Lowball Watch – New Jersey. With a Moral.

The Jersey Journal (nj.com) reports that the New Jersey Appellate Division (that state’s intermediate level appellate court) has affirmed an award of $18.6 million for the taking of a 3.4-acre parcel of land by the Jersey City Redevelopment Agency. Terrence McDonald, Court Rejects Challenge to $18.6M Award in Jersey City Eminent Domain Case, June 25, 2011 – Click here.

The taking took place in 2004. The Redevelopment Agency offered $3.9 million. A jury awarded $18.6 million which, with interest, has grown by now to $22 million, a sum that, as it happens, comes close to the owners’ trial valuation testimony of $25.3 million.

What is most interesting about this case to us is the Agency’s reaction. Even though in this case it is the redeveloper who is supposed to pay the judgment,  evidently the Redevelopment Agency has learned a sobering lesson. Its Executive Director is quoted as saying the Agency “has retooled its position regarding eminent domain in recent years and [this] case is partially responsible.” The Agency “has been much more hesitant to seize properties via eminent domain.” Which is a nice illustration of our general belief that economic solutions are best because they are self-enforcing. When the redevelopment agency and its redevelopers are made to understand that there is no free lunch, that they won’t be able to pursue their grandiose plans on the backs of property owners whose land is targeted for acquisition, and that they will have to pay the true amount — or something approaching it — of the cost of doing business, they will be more likely to use the power of eminent domain with restraint, and invoke it only when necessary and economically sound. There is nothing like an economic disincentive to trying to redevelop on the cheap, at the expense of condemnees whose land fortuitously winds up in the path of the project.

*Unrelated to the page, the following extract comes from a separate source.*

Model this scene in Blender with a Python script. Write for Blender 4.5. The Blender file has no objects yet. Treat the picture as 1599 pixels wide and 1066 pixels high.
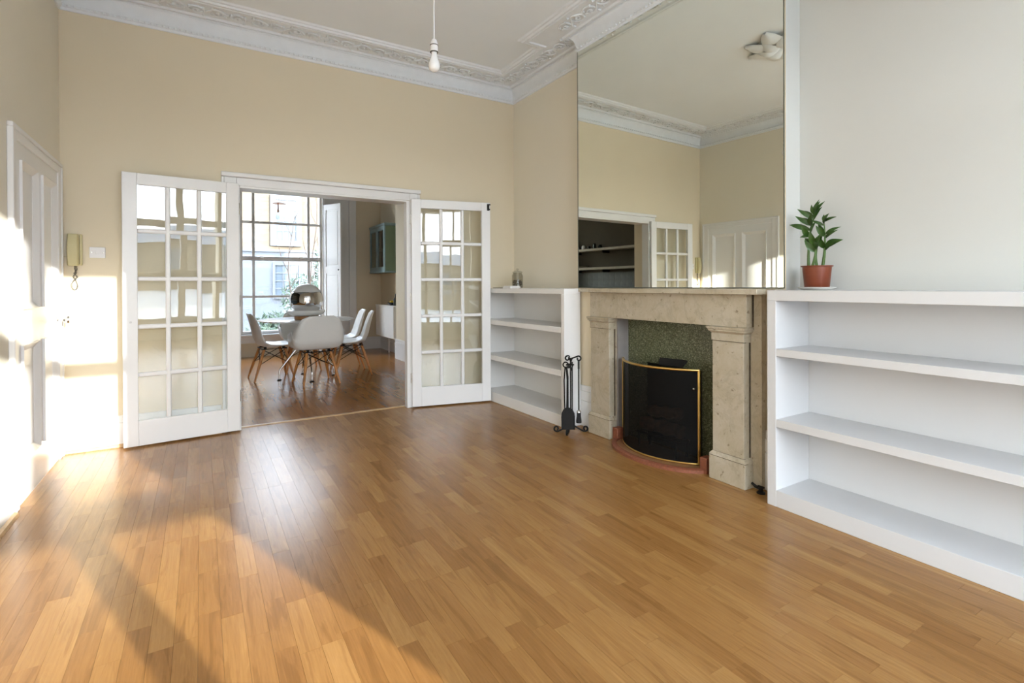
import bpy, bmesh, math, random
from mathutils import Vector, Matrix
random.seed(7)
SC = bpy.context.scene
COL = SC.collection
PI = math.pi

# ------------------------------------------------------------------ camera
F_PX, YAW, PITCH, ROLL, CY = 798.66, 0.546119, -0.0052, -0.004256, 449.81
CAM_H = 1.14
cam = bpy.data.cameras.new('camera'); camo = bpy.data.objects.new('camera', cam); COL.objects.link(camo)
fw = Vector((math.sin(YAW) * math.cos(PITCH), math.cos(YAW) * math.cos(PITCH), math.sin(PITCH)))
rt = Vector((math.cos(YAW), -math.sin(YAW), 0)); up = rt.cross(fw)
r2 = math.cos(ROLL) * rt + math.sin(ROLL) * up; u2 = -math.sin(ROLL) * rt + math.cos(ROLL) * up
m3 = Matrix((r2, u2, -fw)).transposed().to_4x4(); m3.translation = (0, 0, CAM_H)
camo.matrix_world = m3
cam.sensor_width = 36; cam.lens = F_PX * 36 / 1599; cam.shift_y = (CY - 533) / 1599
cam.clip_start = 0.05; cam.clip_end = 300
SC.camera = camo

# ------------------------------------------------------------------ world, sun, exposure
SKY, SUN_E, EXPO = 1.0, 0.86, 4.28
SUN_H = Vector((-0.325, 0.946, 0)).normalized(); SUN_TAN = 0.227
w = bpy.data.worlds.new('World'); SC.world = w; w.use_nodes = True
nt = w.node_tree; bg = nt.nodes['Background']
tc = nt.nodes.new('ShaderNodeTexCoord'); sx = nt.nodes.new('ShaderNodeSeparateXYZ'); rp = nt.nodes.new('ShaderNodeValToRGB')
nt.links.new(tc.outputs['Generated'], sx.inputs[0]); nt.links.new(sx.outputs['Z'], rp.inputs[0]); nt.links.new(rp.outputs[0], bg.inputs[0])
el = rp.color_ramp.elements; el[0].position = 0.0; el[0].color = (0.90, 0.95, 1.0, 1); el[1].position = 0.85; el[1].color = (0.62, 0.77, 1.0, 1)   # hazy winter sky: pale horizon, bluer zenith
bg.inputs[1].default_value = SKY
sl = bpy.data.lights.new('sun', 'SUN'); sl.energy = SUN_E; sl.angle = math.radians(0.53); sl.color = (1.0, 0.97, 0.92)
so = bpy.data.objects.new('sun', sl); COL.objects.link(so)
sd = Vector((SUN_H.x, SUN_H.y, -SUN_TAN)); so.rotation_euler = sd.to_track_quat('-Z', 'Y').to_euler(); so.location = (5, -12, 8)
SC.view_settings.view_transform = 'Standard'; SC.view_settings.look = 'None'
SC.view_settings.exposure = EXPO; SC.view_settings.gamma = 1; SC.view_settings.use_curve_mapping = False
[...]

Our observation has been that no matter how much the legislature fiddles with the statutory right to take, chances are that even on their face the legislative changes won’t amount to a hill of beans, because they always have an exception for “blight,” a term that is so amorphous as to cover a multitude of municipal sins. The recent New York cases (Goldstein and Kaur) provide excellent examples of how far judges can go in rubber-stamping condemnor plans. In other words, even when not as intellectually corrupt as New York law, when it comes to the right to take,  judges are likely to interpret laws in favor of the condemning agencies. At least that has been the sad history of American eminent domain law.